While interest in newer approaches such as MFF-XS, iSIM, and SoftSIM continues to grow, MFF2 remains a familiar and widely supported choice for teams designing connected devices today.
How connectivity works on MFF2 sims
The form factor defines how the SIM is installed, but not how connectivity is managed. That depends on the SIM architecture.
Multi-IMSI
Multi-IMSI (Multiple International Mobile Subscriber Identities) SIMs store multiple network identities on the SIM. The device switches between them based on location or predefined rules. This provides some level of resilience, but it is inherently limited. The available networks are fixed at the time of provisioning, and adding new ones later is difficult.
eUICC
eUICC (embedded Universal Integrated Circuit Card) introduces remote provisioning.
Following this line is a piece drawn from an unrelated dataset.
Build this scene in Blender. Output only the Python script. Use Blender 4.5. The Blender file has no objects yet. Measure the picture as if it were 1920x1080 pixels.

Instead of preloading all network profiles, the SIM can download and switch profiles over the air. This improves flexibility, especially for global deployments, but it also introduces operational overhead. Profiles need to be managed, distributed, and maintained over time.
A note on eUICC: Until recently, remote SIM provisioning with eUICC for IoT was complex. The GSMA SGP.22 eSIM standard designed for consumer devices was limited for OTA profile updates in network- and location-constrained devices in bulk. With the introduction of SGP.32, the eSIM IoT specification, these issues are resolved and eUICC becomes more accessible for IoT fleets.
Single global profile (cloud-managed connectivity)
Some connectivity providers (including Onomondo) take a different approach by keeping the SIM architecture simple and moving the intelligence into the network platform.
With this model, the SIM uses a single global identity rather than multiple IMSIs or downloadable profiles. Devices attach to available local networks, while routing, network selection, and connectivity management are handled in the cloud.
This reduces the need for IMSI switching or profile lifecycle management on the SIM itself. Instead, connectivity decisions are controlled centrally through the platform.